- _Dataset extract_:
▼
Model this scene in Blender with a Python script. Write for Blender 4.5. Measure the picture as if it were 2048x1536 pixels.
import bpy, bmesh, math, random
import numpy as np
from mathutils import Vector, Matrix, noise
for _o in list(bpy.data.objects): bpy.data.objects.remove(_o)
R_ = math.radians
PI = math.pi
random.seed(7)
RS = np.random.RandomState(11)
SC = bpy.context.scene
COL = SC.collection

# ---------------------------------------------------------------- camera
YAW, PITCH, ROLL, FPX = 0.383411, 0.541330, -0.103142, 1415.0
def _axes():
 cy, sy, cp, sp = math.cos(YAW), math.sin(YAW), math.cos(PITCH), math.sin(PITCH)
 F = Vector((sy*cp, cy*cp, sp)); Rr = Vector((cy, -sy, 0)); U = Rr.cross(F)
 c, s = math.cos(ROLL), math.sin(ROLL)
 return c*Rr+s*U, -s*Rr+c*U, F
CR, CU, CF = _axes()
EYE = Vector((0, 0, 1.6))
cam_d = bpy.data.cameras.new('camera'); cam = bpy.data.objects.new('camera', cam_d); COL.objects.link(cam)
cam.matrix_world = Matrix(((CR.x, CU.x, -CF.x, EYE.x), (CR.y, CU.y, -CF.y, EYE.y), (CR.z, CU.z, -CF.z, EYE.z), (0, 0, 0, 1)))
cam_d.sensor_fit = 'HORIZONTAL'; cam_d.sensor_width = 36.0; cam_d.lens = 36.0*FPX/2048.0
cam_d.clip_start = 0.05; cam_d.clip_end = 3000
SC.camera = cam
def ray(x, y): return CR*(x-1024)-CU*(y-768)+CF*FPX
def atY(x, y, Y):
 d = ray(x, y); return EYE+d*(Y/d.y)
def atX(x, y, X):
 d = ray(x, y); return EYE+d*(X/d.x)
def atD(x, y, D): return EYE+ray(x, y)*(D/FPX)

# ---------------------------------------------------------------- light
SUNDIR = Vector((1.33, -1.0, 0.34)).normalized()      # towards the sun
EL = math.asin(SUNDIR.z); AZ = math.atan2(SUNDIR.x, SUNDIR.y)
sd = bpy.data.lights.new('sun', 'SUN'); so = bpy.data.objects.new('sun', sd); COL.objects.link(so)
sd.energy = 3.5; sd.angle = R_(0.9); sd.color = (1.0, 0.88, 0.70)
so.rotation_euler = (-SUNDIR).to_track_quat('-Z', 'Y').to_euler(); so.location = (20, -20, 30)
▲
- _To be done_:
Reproduce verbatim only this range: the first line of the material through the line that contains "COL = SC.collection", inclusive.

- _Task answer_:
Model this scene in Blender with a Python script. Write for Blender 4.5. Measure the picture as if it were 2048x1536 pixels.
import bpy, bmesh, math, random
import numpy as np
from mathutils import Vector, Matrix, noise
for _o in list(bpy.data.objects): bpy.data.objects.remove(_o)
R_ = math.radians
PI = math.pi
random.seed(7)
RS = np.random.RandomState(11)
SC = bpy.context.scene
COL = SC.collection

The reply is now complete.